Mafioso Noho Hank (Anthony Carrigan) lebt beispielsweise mit seinen engen Poloshirts, teurer Uhr und einem Händchen für Slang breit lächelnd den amerikanischen Traum, schmiedet jedoch ständig Pläne mit geringer Erfolgsquote. „Hank“ hat Barry in der zweiten Staffel so sehr ins Herz geschlossen, dass er ihn auch privat um Rat, meistens aber um Tat bittet. Etwa seine kleine Privatarmee auszubilden, um gegen die bolivianische Mafia und buddhistische Mönche vorzugehen, die durch ein Kloster Drogen schmuggeln. Und Barry, stets in der Hoffnung, den Teufelskreis zu durchbrechen, sieht sich immer wieder „einen letzten“ Auftrag ausführen. Dass ihn seine narzisstische Schauspielkollegin Sally Reed (Sarah Goldberg) für ihr selbstgeschriebenes Stück einspannt, macht die Sache für ihn nicht einfacher.

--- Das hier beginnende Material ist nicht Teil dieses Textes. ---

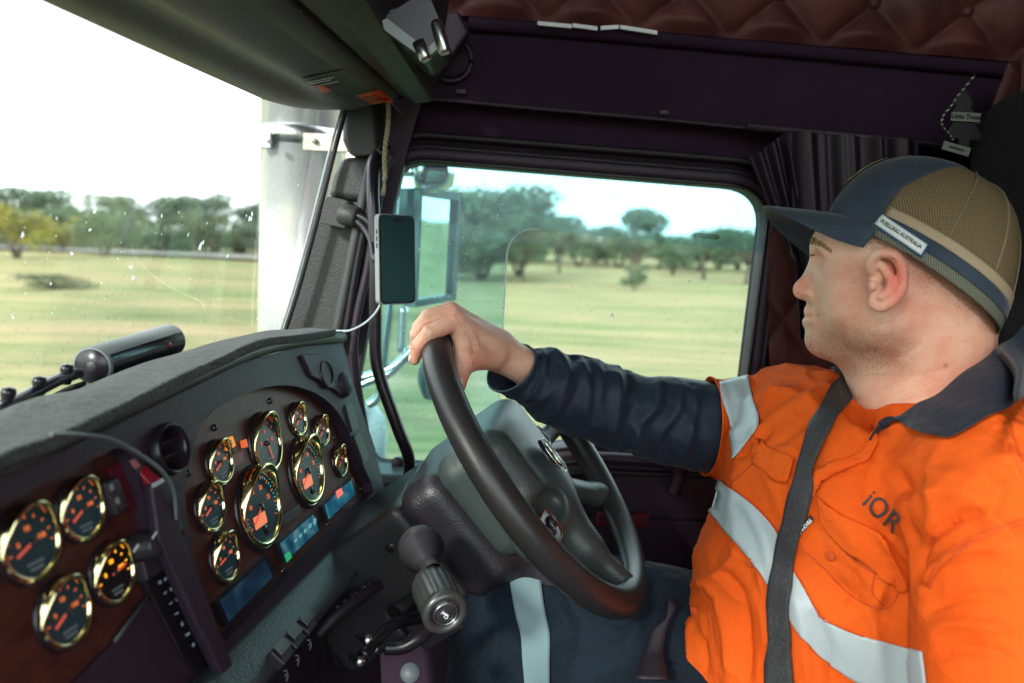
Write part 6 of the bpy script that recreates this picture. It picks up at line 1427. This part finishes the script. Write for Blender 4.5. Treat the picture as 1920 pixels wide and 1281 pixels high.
# stickers on the console underside
HB = hd.data; HBV = BVHTree.FromPolygons([tuple(np.array(v.co)+origin(hd)) for v in HB.vertices], [tuple(p.vertices) for p in HB.polygons])
def stick(e1, e2, name, m_, off, lab=None, n=14, par=None):
    V, Fs = ribbon(e1, e2, n, 6, off, HBV, 1.0); o = mk(name, V, Fs, m_, par or hd.parent); fix_dir(o)
    if lab: o['label'] = lab
    return o
l1 = stick([(565, 147), (604, 137), (645, 129)], [(628, 186), (668, 180), (700, 172)], 'instruction_label', mat('label dark', (.030, .034, .034), .4), .0012)
for k in range(9):
    a = np.array([572+k*3.6, 152+k*4.2-(k % 2)*1.0]); w_ = 52-14*(k > 2)-10*(k % 3 == 1); d = np.array([.965, -.20])
    m2 = WHT if k < 3 else mat('label grey', (.16, .18, .18), .6) if not bpy.data.materials.get('label grey') else bpy.data.materials['label grey']
    x = a[0]+4+(22 if k in (4, 5, 6) else 0)
    q = a+d*(x-a[0]); stick([tuple(q), tuple(q+d*w_*.5), tuple(q+d*w_)], [tuple(q+(1, 1.6)), tuple(q+d*w_*.5+(1, 1.6)), tuple(q+d*w_+(1, 1.6))], 'label_line', m2, .0020, n=6, par=l1)
stick([(590, 159), (606, 157)], [(605, 171), (621, 168)], 'orange_mark', ORGS, .0022, n=5, par=l1)
l2 = stick([(666, 177), (708, 168)], [(698, 193), (740, 191)], 'orange_label', ORGS, .0016, 'orange warning sticker at the corner of the console', n=8)
for k in range(4):
    q = np.array([678+k*7.5, 180.5+k*3.4-k*.3]); d = np.array([.975, -.2]); stick([tuple(q), tuple(q+d*26)], [tuple(q+(.8, 1.3)), tuple(q+d*26+(.8, 1.3))], 'label_line', BLKI, .0024, n=4, par=l2)
# unseen far sides of the cab, added to cut the daylight inside
def shell():
    V, Fs = plate([np.array(p, float) for p in [(-.62, -.78, 1.2), (1.9, -.78, 1.2), (1.9, -.78, 3.28), (1.15, -.78, 3.28), (1.1, -.78, 2.12), (-.40, -.78, 2.0), (-.5, -.78, 3.28), (-.62, -.78, 3.28)]], [], Y_*-.03); o = mk('passenger_door', V, Fs, FAB, smooth=False); setp(o, 'unseen dark passenger door behind the camera with a large open window', 'door')
    V, Fs = plate([np.array(p, float) for p in [(1.70, -.78, 1.2), (1.70, 1.36, 1.2), (1.70, 1.36, 3.28), (1.70, -.78, 3.28)]], [], X_*.03); o = mk('rear_wall', V, Fs, FAB, smooth=False); setp(o, 'unseen dark sleeper wall at the back of the cab', 'wall')
shell()
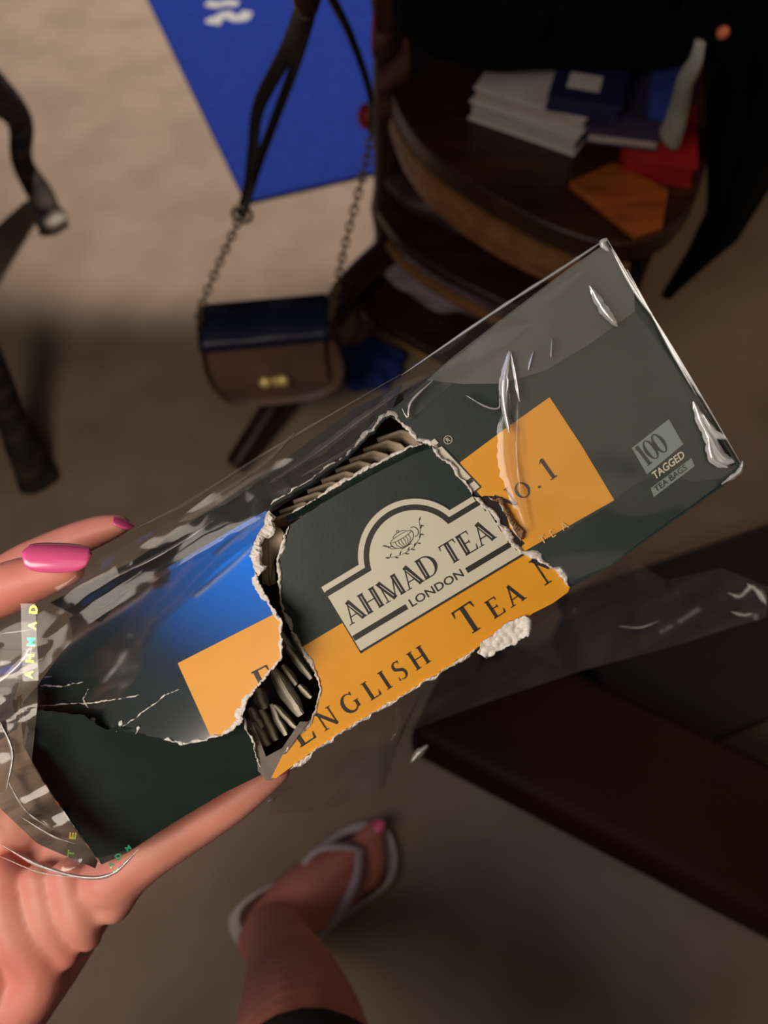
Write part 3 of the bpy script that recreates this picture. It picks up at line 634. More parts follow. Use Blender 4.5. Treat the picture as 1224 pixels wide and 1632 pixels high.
# --- flat print helpers
class Print:
    def __init__(s, F, e, origin, ang, sc=1, clipto=None, shear=0, flip=1):
        s.F, s.e, s.o, s.sc, s.clip, s.sh = F, e, V(origin), sc, clipto, shear; a = math.radians(ang)
        s.U = V((math.cos(a), -math.sin(a))); s.W = V((-math.sin(a), -math.cos(a))); s.bm = bmesh.new()     # W points up
    def px(s, x, y): return s.o + s.U * ((x + s.sh * y) * s.sc) + s.W * (y * s.sc)
    def poly(s, pts, e=0):
        q = [s.px(*p) for p in pts]
        if s.clip:
            c = (sum(a.x for a in q) / len(q), sum(a.y for a in q) / len(q))
            if not inside(s.clip, *c): return
        s.bm.faces.new([s.bm.verts.new(s.F(a.x, a.y, s.e + e)) for a in q])
    def stroke(s, pts, w0, w1=None, e=0):
        w1 = w0 if w1 is None else w1; r = resample(pts, .09 if s.sc > 5 else 3); n = len(r); L = []
        ws = w0 if isinstance(w0, (list, tuple)) else None
        for i, b in enumerate(r):
            a = r[max(0, i - 1)]; c = r[min(n - 1, i + 1)]; dx, dy = c[0] - a[0], c[1] - a[1]; l = math.hypot(dx, dy) or 1
            t = i / (n - 1)
            if ws: f = t * (len(ws) - 1); k = min(int(f), len(ws) - 2); h = (ws[k] + (ws[k + 1] - ws[k]) * (f - k)) / 2
            else: h = (w0 + (w1 - w0) * t) / 2
            L.append(((b[0] - dy / l * h, b[1] + dx / l * h), (b[0] + dy / l * h, b[1] - dx / l * h)))
        for a, b in zip(L, L[1:]): s.poly((a[0], a[1], b[1], b[0]), e)
    def done(s, name, m, par, lab=None):
        bmesh.ops.recalc_face_normals(s.bm, faces=s.bm.faces)
        o = obj(name, s.bm, m, par)
        if lab: o['label'] = lab
        return o
def arc(cx, cy, rx, ry, a0, a1, n=22): return [(cx + rx * math.cos(math.radians(a0 + (a1 - a0) * i / n)), cy + ry * math.sin(math.radians(a0 + (a1 - a0) * i / n))) for i in range(n + 1)]
TK, TN, SF = .15, .055, .045
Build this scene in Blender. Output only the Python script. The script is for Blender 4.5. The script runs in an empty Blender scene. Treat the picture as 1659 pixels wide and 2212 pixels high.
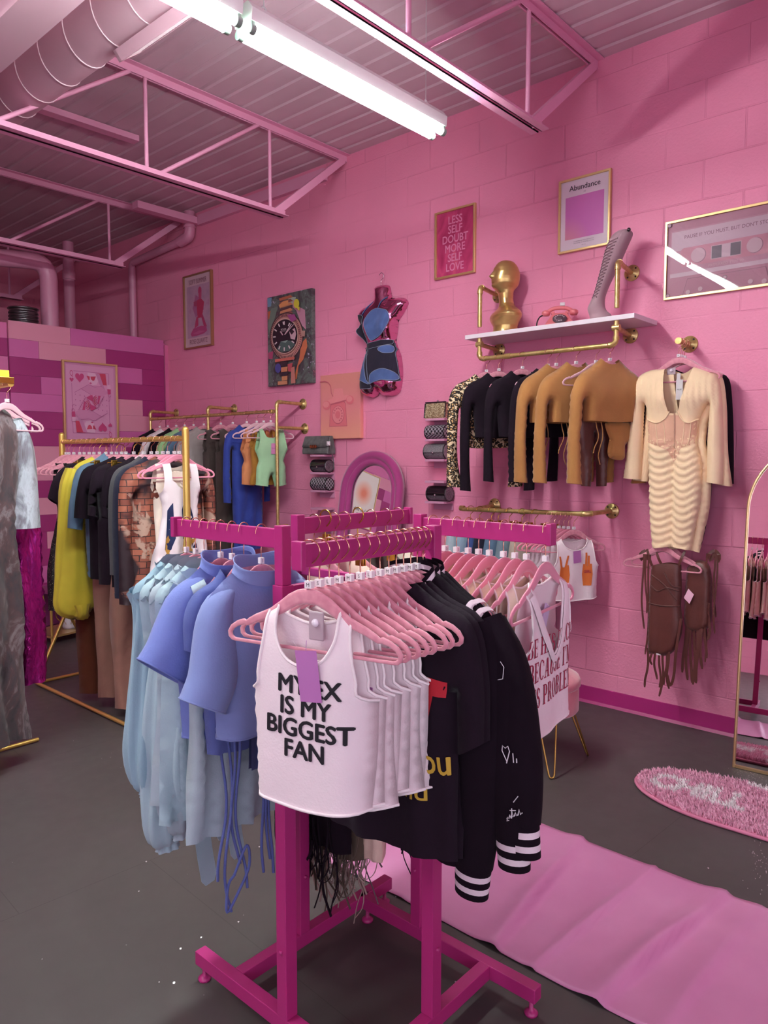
import bpy, bmesh, math, random
import numpy as np
from mathutils import Vector, Matrix
from mathutils.geometry import delaunay_2d_cdt
rnd = random.Random(7)
PI = math.pi
SC = bpy.context.scene
COL = SC.collection

# ---------------------------------------------------------------- camera
CAM_H = 1.5
YAW, PIT = math.radians(41.81), math.radians(-4.24)
FPX, PCX, PCY = 1597.0, 829.5, 1106.0
cF = Vector((math.cos(YAW)*math.cos(PIT), math.sin(YAW)*math.cos(PIT), math.sin(PIT)))
cR = cF.cross(Vector((0, 0, 1))).normalized()
cU = cR.cross(cF)
cC = Vector((0, 0, CAM_H))
cam = bpy.data.cameras.new('camera')
camo = bpy.data.objects.new('camera', cam)
COL.objects.link(camo)
camo.matrix_world = Matrix((( cR.x, cU.x, -cF.x, 0), (cR.y, cU.y, -cF.y, 0), (cR.z, cU.z, -cF.z, CAM_H), (0, 0, 0, 1)))
cam.sensor_fit = 'HORIZONTAL'
cam.sensor_width = 36.0
cam.lens = FPX/1659*36.0
cam.clip_start = 0.05
SC.camera = camo

def pl(x, y, ax, val):
    """the point of the plane axis=val where the sight line through a photo pixel meets it"""
    r = cF*FPX + cR*(x-PCX) - cU*(y-PCY)
    i = 'xyz'.index(ax)
    return cC + r*((val-cC[i])/r[i])

# ---------------------------------------------------------------- materials
def lin(h):
    if isinstance(h, str):
        h = h.lstrip('#')
        c = [int(h[i:i+2], 16)/255 for i in (0, 2, 4)]
    else:
        c = list(h)
    return tuple((v/12.92 if v <= 0.04045 else ((v+0.055)/1.055)**2.4) for v in c)+(1.0,)

class NT:
    def __init__(self, m):
        self.t = m.node_tree
        self.b = self.t.nodes['Principled BSDF']
    def n(self, typ, **kw):
        nd = self.t.nodes.new(typ)
        for k, v in kw.items():
            if k in nd.inputs.keys():
                nd.inputs[k].default_value = v
            else:
                setattr(nd, k, v)
        return nd
    def l(self, a, b):
        self.t.links.new(a, b)
    def coord(self, scale=(1, 1, 1), rot=(0, 0, 0), loc=(0, 0, 0)):
        tc = self.n('ShaderNodeTexCoord')
        mp = self.n('ShaderNodeMapping')
        mp.inputs['Scale'].default_value = scale
        mp.inputs['Rotation'].default_value = rot
        mp.inputs['Location'].default_value = loc
        self.l(tc.outputs['Object'], mp.inputs['Vector'])
        return mp.outputs['Vector']
    def ramp(self, fac, stops, interp='LINEAR'):
        r = self.n('ShaderNodeValToRGB')
        e = r.color_ramp
        e.interpolation = interp
        while len(e.elements) < len(stops):
            e.elements.new(0.5)
        for el, (p, c) in zip(e.elements, stops):
            el.position = p
            el.color = lin(c) if not isinstance(c, tuple) or len(c) == 3 else c
        self.l(fac, r.inputs['Fac'])
        return r.outputs['Color']
    def noise(self, v, scale, detail=2, rough=0.5, dist=0.0):
        nd = self.n('ShaderNodeTexNoise', Scale=scale, Detail=detail, Roughness=rough, Distortion=dist)
        if v is not None:
            self.l(v, nd.inputs['Vector'])
        return nd
    def mix(self, fac, a, b, typ='MIX'):
        m = self.n('ShaderNodeMix', data_type='RGBA', blend_type=typ)
        for idx, val in ((0, fac), (6, a), (7, b)):
            if hasattr(val, 'is_output'):
                self.l(val, m.inputs[idx])
            else:
                m.inputs[idx].default_value = val if idx == 0 else lin(val)
        return m.outputs[2]
    def bump(self, h, strength=0.3, dist=0.01, normal=None):
        b = self.n('ShaderNodeBump', Strength=strength, Distance=dist)
        self.l(h, b.inputs['Height'])
        if normal is not None:
            self.l(normal, b.inputs['Normal'])
        self.l(b.outputs['Normal'], self.b.inputs['Normal'])
        return b.outputs['Normal']

MATS = {}
def mat(name, col='#888888', rough=0.6, metal=0.0, coat=0.0, sheen=0.0, emit=None, es=0.0, trans=0.0, spec=None, alpha=1.0):
    if name in MATS:
        return MATS[name]
    m = bpy.data.materials.new(name)
    m.use_nodes = True
    b = m.node_tree.nodes['Principled BSDF']
    b.inputs['Base Color'].default_value = lin(col)
    b.inputs['Roughness'].default_value = rough
    b.inputs['Metallic'].default_value = metal
    b.inputs['Coat Weight'].default_value = coat
    b.inputs['Coat Roughness'].default_value = 0.03
    b.inputs['Sheen Weight'].default_value = sheen
    b.inputs['Sheen Roughness'].default_value = 0.5
    b.inputs['Transmission Weight'].default_value = trans
    b.inputs['Alpha'].default_value = alpha
    if spec is not None:
        b.inputs['Specular IOR Level'].default_value = spec
    if emit:
        b.inputs['Emission Color'].default_value = lin(emit)
        b.inputs['Emission Strength'].default_value = es
    MATS[name] = m
    return m

def fabric(name, col, rough=0.9, sheen=0.15, var=0.06, weave=900, bump=0.12, spec=0.25):
    if name in MATS:
        return MATS[name]
    m = mat(name, col, rough, sheen=sheen, spec=spec)
    t = NT(m)
    v = t.coord()
    n1 = t.noise(v, 9, 3)
    c = lin(col)
    a = tuple(min(1, x*(1+var)) for x in c[:3])+(1,)
    b_ = tuple(x*(1-var) for x in c[:3])+(1,)
    r = t.n('ShaderNodeValToRGB')
    r.color_ramp.elements[0].color = b_
    r.color_ramp.elements[1].color = a
    r.color_ramp.elements[0].position = 0.3
    r.color_ramp.elements[1].position = 0.7
    t.l(n1.outputs['Fac'], r.inputs['Fac'])
    t.l(r.outputs['Color'], t.b.inputs['Base Color'])
    w = t.noise(v, weave*0.25, 1)
    n2 = t.noise(v, 30, 3)
    ad = t.n('ShaderNodeMath', operation='MULTIPLY_ADD')
    t.l(n2.outputs['Fac'], ad.inputs[0]); ad.inputs[1].default_value = 2.0
    t.l(w.outputs['Fac'], ad.inputs[2])
    t.bump(ad.outputs[0], bump, 0.004)
    return m

# ---------------------------------------------------------------- mesh building
def catmull(P, step, closed=False):
    P = [np.array(p, float) for p in P]
    n = len(P)
    if n < 3:
        d = np.linalg.norm(P[1]-P[0]); k = max(1, int(math.ceil(d/step)))
        return [P[0]+(P[1]-P[0])*i/k for i in range(k+1)]
    out = []
    segs = n if closed else n-1
    for i in range(segs):
        p1, p2 = P[i], P[(i+1) % n]
        p0 = P[(i-1) % n] if (closed or i > 0) else p1*2-p2
        p3 = P[(i+2) % n] if (closed or i < n-2) else p2*2-p1
        k = max(1, int(math.ceil(np.linalg.norm(p2-p1)/step)))
        for j in range(k):
            t = j/k
            out.append(0.5*((2*p1)+(-p0+p2)*t+(2*p0-5*p1+4*p2-p3)*t*t+(-p0+3*p1-3*p2+p3)*t**3))
    if not closed:
        out.append(P[-1])
    return out

class MB:
    def __init__(self):
        self.v = []; self.f = []; self.m = []; self.s = []
    def add(self, vs, fs, mi=0, smooth=False):
        b = len(self.v)
        self.v.extend([tuple(map(float, p)) for p in vs])
        for f in fs:
            self.f.append(tuple(b+i for i in f)); self.m.append(mi); self.s.append(smooth)
        return self
    def box(self, c, s, mi=0, M=None):
        x, y, z = s[0]/2, s[1]/2, s[2]/2
        vs = [Vector((sx*x, sy*y, sz*z)) for sz in (-1, 1) for sy in (-1, 1) for sx in (-1, 1)]
        if M is not None:
            vs = [M @ p for p in vs]
        vs = [p+Vector(c) for p in vs]
        return self.add(vs, [(0, 2, 3, 1), (4, 5, 7, 6), (0, 1, 5, 4), (2, 6, 7, 3), (0, 4, 6, 2), (1, 3, 7, 5)], mi)
    def bx(self, lo, hi, mi=0):
        return self.box([(a+b)/2 for a, b in zip(lo, hi)], [abs(b-a) for a, b in zip(lo, hi)], mi)
    def bar(self, a, b, w, h, mi=0, up=(0, 0, 1)):
        a, b = Vector(a), Vector(b)
        d = (b-a); L = d.length; d.normalize()
        s = d.cross(Vector(up)); s.normalize(); u = s.cross(d)
        M = Matrix((d, s, u)).transposed()
        return self.box((a+b)/2, (L, w, h), mi, M)
    def loft(self, rings, mi=0, smooth=True, cap=True, closed=True, loop=False):
        n = len(rings[0]); vs = [p for r in rings for p in r]; fs = []
        R = len(rings)
        for i in range(R if loop else R-1):
            a, b = i*n, ((i+1) % R)*n
            for j in range(n if closed else n-1):
                k = (j+1) % n
                fs.append((a+j, a+k, b+k, b+j))
        self.add(vs, fs, mi, smooth)
        if cap and closed and not loop:
            self.add(rings[0], [tuple(reversed(range(n)))], mi, smooth)
            self.add(rings[-1], [tuple(range(n))], mi, smooth)
        return self
    def tube(self, pts, r, n=8, mi=0, closed=False, cap=True, flat=1.0, smooth=True, ref=None):
        P = [Vector(p) for p in pts]
        rr = r if hasattr(r, '__len__') else [r]*len(P)
        rings = []; prev = None
        for i, p in enumerate(P):
            if closed:
                t = P[(i+1) % len(P)]-P[i-1]
            else:
                t = P[min(i+1, len(P)-1)]-P[max(i-1, 0)]
            if t.length < 1e-9:
                t = Vector((0, 0, 1))
            t.normalize()
            if prev is None:
                a = Vector(ref) if ref else (Vector((0, 0, 1)) if abs(t.z) < 0.9 else Vector((1, 0, 0)))
                s = t.cross(a)
                if s.length < 1e-6:
                    s = t.cross(Vector((0, 1, 0)))
                s.normalize()
            else:
                s = prev-t*prev.dot(t)
                if s.length < 1e-6:
                    s = t.orthogonal()
                s.normalize()
            prev = s
            u = s.cross(t)
            rings.append([p+s*(rr[i]*math.cos(2*PI*k/n))+u*(rr[i]*flat*math.sin(2*PI*k/n)) for k in range(n)])
        return self.loft(rings, mi, smooth, cap, True, closed)
    def lathe(self, prof, n=24, c=(0, 0, 0), mi=0, M=None, smooth=True, cap=True):
        rings = []
        for r, z in prof:
            ring = [Vector((r*math.cos(2*PI*k/n), r*math.sin(2*PI*k/n), z)) for k in range(n)]
            if M is not None:
                ring = [M @ p for p in ring]
            rings.append([p+Vector(c) for p in ring])
        return self.loft(rings, mi, smooth, cap)
    def disc(self, c, r, ax='x', t=0.004, n=20, mi=0):
        M = {'x': Matrix.Rotation(PI/2, 3, 'Y'), 'y': Matrix.Rotation(-PI/2, 3, 'X'), 'z': Matrix.Identity(3)}[ax]
        return self.lathe([(r, -t/2), (r, t/2)], n, c, mi, M, smooth=False)
    def sphere(self, c, r, n=12, m=8, mi=0, sc=(1, 1, 1)):
        rings = []
        for i in range(1, m):
            a = PI*i/m
            rings.append([Vector((c[0]+sc[0]*r*math.sin(a)*math.cos(2*PI*k/n), c[1]+sc[1]*r*math.sin(a)*math.sin(2*PI*k/n), c[2]-sc[2]*r*math.cos(a))) for k in range(n)])
        return self.loft(rings, mi)
    def prism(self, pts, fn, d0, d1, mi=0, side_mi=None, smooth=False):
        """pts: 2D outline (counter-clockwise seen from depth d1); fn(u,w,d) gives the 3D point"""
        n = len(pts)
        A = [fn(p[0], p[1], d0) for p in pts]; B = [fn(p[0], p[1], d1) for p in pts]
        self.add(A+B, [tuple(reversed(range(n))), tuple(range(n, 2*n))], mi)
        self.add(A+B, [(i, (i+1) % n, n+(i+1) % n, n+i) for i in range(n)], mi if side_mi is None else side_mi, smooth)
        return self
    def text(self, s, size, fn, mi=0, bold=0.0, align='CENTER', sx=1.0, ls=1.0, fn_is_uv=True):
        vs, fs = text_mesh(s, 0.0, align, ls); lay = 0.0
        for dx, dz in ((0, 0),) if not bold else ((-bold, 0), (bold, 0), (0, -bold*.7), (0, bold*.7)):
            if bold:
                o0 = np.array(fn(0, 0)); nn = np.cross(np.array(fn(.002, 0))-o0, np.array(fn(0, .002))-o0); nn /= np.linalg.norm(nn); lay += .00012
                self.add([np.array(fn((p[0]+dx)*size*sx, (p[1]+dz)*size))+nn*lay for p in vs], fs, mi)
            else: self.add([fn((p[0]+dx)*size*sx, (p[1]+dz)*size) for p in vs], fs, mi)
        return self
    def build(self, name, mats, parent=None, bevel=None, subsurf=0, merge=False, loc=None, rotz=None):
        me = bpy.data.meshes.new(name)
        me.from_pydata(self.v, [], self.f)
        if not isinstance(mats, (list, tuple)):
            mats = [mats]
        for m in mats:
            me.materials.append(m)
        me.polygons.foreach_set('material_index', self.m)
        me.polygons.foreach_set('use_smooth', self.s)
        if merge:
            bm = bmesh.new(); bm.from_mesh(me)
            bmesh.ops.remove_doubles(bm, verts=bm.verts, dist=merge if isinstance(merge, float) else 1e-4)
            bmesh.ops.recalc_face_normals(bm, faces=bm.faces)
            bm.to_mesh(me); bm.free()
        me.update()
        o = bpy.data.objects.new(name, me)
        COL.objects.link(o)
        if parent is not None:
            o.parent = parent
        if loc is not None:
            o.location = loc
        if rotz is not None:
            o.rotation_euler = (0, 0, rotz)
        if bevel:
            b = o.modifiers.new('bevel', 'BEVEL'); b.width = bevel; b.segments = 2; b.limit_method = 'ANGLE'; b.angle_limit = 0.6
        if subsurf:
            b = o.modifiers.new('sub', 'SUBSURF'); b.levels = subsurf; b.render_levels = subsurf
        return o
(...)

Nur einen Vorteil scheint sein Lebenslauf zu haben, und zwar, dass er seine traumatischen Kriegserlebnisse als Method Actor nutzen kann, um glaubhaft Sallys Ex-Freund zu spielen. „Barry“ wird in der zweiten Staffel überraschend konsequent erzählt, wofür auch mal der ein oder andere zentrale Charakter sterben muss. Denn das Dilemma der Hauptfigur, niemanden mehr töten zu wollen und es dann doch zu tun, um sich selbst oder andere zu schützen, führt ihn in einen Gewissenskonflikt, der sich nur mit besonders schwarzem Humor erzählen lässt.


Und auch stilistisch traut sich „Barry“ etwas, wenn die fünfte Folge so irritierend gut in einen absurden Plot umschwenkt, dass man sie getrost als Finale hätte nutzen können. Besonders die realistischen Kampfszenen, die so auch von den Coen-Brüdern stammen könnten, zeigen, wie merkwürdig es eigentlich ist, wenn zwei Körper sich ineinander verkeilen und die Situation dabei schon aus sich selbst heraus komisch ist. Nach der zweiten Staffel findet man sich dann selbst in einer komischen Situation wieder, weil man mit einem Auftragskiller sympathisiert, auf dessen zentrale Charakterfrage – „Bin ich böse?“ – man am liebsten „Nein!“ antworten würde, wenn da nicht die vielen Leichen wären.